The large-scale structure of the Universe from the SDSS-III and its Baryon Oscillation Spectroscopic Survey (BOSS), shows a decade of collected measurements of 1.2 million galaxies. The map portrays over volume of 650 cubic billion light years and has allowed making “the best” measurements yet of dark energy, says one of the co-leaders of the project, Jeremy Tinker of New York University. The released of the map is available on SDSS-III website.
This map makes possible to measure the expansion rate of the Universe and to calculate the amount of dark matter and dark energy that forms the present-day Universe.
To measure the expansion rate of the Universe, BOSS determines the size of the baryon acoustic oscillations (BAO) in a 3D distribution of galaxies.Bao detects pressure waves that traveled through the Universe when it was 400 thousand years old. Those pressure waves became frozen at that point in the matter distribution of the Universe. The result of these frozen waves is what scientist call the acoustic scale, which is the characteristic separation of galaxies.
It is important to mention that currently, the Universe is 13.8 billion years old, to understand how early pressure waves are. Pressure waves are viewed, according to New Scientist, as if they were sound waves that produce an “acoustic” imprint: the acoustic scale.
According to the map release, Ariel Sanchez of the Max-Planck Institute of Extraterrestrial Physics was the leader of the works that estimated the exact amount of dark matter and dark energy based on the BOSS data. He explained that knowing how the exact proportion of the acoustic scale across cosmic history allows measuring the Universe’s accelerating expansion rate.

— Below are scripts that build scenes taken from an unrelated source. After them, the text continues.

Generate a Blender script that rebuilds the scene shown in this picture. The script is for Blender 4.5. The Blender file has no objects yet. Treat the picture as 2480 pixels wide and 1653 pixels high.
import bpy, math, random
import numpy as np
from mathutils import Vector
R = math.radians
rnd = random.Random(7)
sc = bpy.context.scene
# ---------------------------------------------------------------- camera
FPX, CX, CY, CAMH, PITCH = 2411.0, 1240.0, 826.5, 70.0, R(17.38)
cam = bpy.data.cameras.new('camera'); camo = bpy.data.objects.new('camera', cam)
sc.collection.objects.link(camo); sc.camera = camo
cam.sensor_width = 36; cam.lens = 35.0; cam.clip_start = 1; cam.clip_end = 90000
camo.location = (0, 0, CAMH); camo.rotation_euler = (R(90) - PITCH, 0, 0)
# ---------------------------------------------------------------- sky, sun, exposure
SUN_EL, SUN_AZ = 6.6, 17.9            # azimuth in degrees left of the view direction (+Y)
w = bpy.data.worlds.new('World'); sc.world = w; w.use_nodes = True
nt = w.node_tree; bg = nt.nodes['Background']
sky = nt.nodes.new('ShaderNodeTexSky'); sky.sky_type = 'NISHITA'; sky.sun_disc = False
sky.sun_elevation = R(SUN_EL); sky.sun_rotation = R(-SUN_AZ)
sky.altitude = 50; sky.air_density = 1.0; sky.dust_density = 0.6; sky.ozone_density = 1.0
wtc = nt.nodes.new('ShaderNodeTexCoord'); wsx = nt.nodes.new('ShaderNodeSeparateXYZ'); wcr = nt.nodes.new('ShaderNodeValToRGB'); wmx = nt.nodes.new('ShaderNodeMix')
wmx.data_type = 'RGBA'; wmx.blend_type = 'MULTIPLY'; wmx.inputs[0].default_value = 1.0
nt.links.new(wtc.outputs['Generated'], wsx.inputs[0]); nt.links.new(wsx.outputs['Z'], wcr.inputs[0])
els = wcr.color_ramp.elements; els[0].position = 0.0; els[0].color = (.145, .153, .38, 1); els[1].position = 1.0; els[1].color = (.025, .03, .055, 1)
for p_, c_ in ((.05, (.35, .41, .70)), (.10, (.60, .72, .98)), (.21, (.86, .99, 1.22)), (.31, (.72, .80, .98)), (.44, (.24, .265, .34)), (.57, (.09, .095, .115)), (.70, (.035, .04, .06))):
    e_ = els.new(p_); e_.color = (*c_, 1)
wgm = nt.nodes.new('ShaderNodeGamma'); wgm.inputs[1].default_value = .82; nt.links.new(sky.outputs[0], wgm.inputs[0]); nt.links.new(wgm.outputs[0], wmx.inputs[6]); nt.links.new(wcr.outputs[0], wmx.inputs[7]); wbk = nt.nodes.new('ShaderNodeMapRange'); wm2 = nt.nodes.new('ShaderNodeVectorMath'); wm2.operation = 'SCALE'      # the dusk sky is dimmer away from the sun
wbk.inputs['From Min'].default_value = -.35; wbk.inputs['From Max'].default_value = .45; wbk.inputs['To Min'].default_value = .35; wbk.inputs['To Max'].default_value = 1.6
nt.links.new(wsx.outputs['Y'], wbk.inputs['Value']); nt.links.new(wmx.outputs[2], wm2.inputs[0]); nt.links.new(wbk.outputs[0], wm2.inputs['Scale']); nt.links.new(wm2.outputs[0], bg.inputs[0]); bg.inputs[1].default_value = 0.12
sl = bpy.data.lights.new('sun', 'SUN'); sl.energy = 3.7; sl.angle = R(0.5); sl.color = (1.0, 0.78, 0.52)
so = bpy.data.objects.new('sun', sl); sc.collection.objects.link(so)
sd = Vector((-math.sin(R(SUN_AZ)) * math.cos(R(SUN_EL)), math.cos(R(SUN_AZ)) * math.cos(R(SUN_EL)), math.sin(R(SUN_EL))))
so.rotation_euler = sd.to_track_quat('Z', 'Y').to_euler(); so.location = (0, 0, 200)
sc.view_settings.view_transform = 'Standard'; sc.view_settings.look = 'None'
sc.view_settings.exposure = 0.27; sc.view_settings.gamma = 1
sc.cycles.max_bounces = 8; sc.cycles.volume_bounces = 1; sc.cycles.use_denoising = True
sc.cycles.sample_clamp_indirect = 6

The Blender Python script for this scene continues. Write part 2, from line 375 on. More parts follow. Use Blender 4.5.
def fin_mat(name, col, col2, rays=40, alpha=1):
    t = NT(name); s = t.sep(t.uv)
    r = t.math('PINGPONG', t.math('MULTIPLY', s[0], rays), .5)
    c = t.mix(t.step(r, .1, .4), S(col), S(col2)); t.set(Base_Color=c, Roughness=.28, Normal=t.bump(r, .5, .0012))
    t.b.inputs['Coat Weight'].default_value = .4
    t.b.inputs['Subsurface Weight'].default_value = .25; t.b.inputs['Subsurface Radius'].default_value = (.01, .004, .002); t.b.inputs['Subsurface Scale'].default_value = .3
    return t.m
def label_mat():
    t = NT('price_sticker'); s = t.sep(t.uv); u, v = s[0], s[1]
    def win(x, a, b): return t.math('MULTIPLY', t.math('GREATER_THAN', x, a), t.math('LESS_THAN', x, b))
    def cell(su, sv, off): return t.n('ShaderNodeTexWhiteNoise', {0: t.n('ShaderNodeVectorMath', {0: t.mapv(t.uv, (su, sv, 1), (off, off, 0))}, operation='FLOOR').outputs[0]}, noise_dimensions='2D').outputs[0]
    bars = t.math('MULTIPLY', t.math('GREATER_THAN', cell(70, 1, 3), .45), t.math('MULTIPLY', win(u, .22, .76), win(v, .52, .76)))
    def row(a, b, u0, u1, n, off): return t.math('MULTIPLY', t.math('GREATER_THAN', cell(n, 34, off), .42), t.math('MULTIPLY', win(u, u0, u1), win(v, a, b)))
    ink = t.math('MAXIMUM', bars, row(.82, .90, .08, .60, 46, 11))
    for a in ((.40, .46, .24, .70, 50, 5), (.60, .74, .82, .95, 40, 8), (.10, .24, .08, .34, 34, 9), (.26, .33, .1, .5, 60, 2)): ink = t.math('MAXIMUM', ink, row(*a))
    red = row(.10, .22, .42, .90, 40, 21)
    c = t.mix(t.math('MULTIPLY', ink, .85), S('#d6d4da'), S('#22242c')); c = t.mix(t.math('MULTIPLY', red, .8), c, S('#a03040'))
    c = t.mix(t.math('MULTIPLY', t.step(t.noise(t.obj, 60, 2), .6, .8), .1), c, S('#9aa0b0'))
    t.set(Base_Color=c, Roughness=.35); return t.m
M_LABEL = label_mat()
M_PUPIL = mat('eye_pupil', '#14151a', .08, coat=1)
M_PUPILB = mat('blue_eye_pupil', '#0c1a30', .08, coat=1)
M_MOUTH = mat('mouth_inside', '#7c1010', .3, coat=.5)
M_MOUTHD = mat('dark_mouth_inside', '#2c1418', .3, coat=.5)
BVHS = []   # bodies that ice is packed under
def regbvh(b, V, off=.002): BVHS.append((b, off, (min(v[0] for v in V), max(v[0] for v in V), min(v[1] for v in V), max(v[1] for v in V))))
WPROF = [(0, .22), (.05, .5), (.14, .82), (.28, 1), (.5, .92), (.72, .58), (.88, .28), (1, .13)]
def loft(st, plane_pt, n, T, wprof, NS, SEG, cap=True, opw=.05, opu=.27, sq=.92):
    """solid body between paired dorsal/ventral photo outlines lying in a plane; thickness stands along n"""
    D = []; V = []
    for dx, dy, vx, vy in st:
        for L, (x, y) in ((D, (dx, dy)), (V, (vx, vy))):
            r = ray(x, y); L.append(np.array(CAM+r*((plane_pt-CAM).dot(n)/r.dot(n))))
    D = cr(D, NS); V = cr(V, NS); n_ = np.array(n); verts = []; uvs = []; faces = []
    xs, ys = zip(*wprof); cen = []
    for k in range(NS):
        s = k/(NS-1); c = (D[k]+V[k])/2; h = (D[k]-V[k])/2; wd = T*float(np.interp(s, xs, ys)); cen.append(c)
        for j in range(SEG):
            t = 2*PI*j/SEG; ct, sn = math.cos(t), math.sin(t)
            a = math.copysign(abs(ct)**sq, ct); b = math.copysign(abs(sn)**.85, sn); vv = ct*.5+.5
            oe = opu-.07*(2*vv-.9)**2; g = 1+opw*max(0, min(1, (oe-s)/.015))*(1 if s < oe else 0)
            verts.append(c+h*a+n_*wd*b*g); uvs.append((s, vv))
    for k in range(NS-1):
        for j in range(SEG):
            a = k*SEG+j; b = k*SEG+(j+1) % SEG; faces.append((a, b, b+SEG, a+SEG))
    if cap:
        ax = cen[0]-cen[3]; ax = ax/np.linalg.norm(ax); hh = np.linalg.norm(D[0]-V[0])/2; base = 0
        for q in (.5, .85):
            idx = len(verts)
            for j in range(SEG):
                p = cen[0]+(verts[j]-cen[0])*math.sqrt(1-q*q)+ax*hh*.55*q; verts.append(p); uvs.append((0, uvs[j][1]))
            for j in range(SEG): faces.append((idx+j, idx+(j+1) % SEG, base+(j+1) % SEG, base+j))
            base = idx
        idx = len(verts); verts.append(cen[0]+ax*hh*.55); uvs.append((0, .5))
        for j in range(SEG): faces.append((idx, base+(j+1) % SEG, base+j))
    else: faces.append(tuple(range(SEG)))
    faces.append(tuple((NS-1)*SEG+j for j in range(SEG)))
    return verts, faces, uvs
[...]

Dark matter attracts galaxies and expands the universe
Astrophysicist David Schlegel, who works at Lawrence Berkeley National Laboratory (Berkeley Lab), says that the map can see galaxies being gravitationally pulled towards other galaxies by dark matter. Schlegel, who is also a principal investigator for BOSS, says that their map makes possible to study 95 percent of the Universe that is dark. He added that on much larger scales, they could see the effect of dark energy “ripping the Universe apart.”
The map also reveals the characteristic signature of the coherent movement of galaxies toward regions of the Universe with more matter. Dark matter attracts these areas due to its force of gravity. The release says that the Monthly Notices of the Royal Astronomical Society ahs received this week a collection of papers describing these results.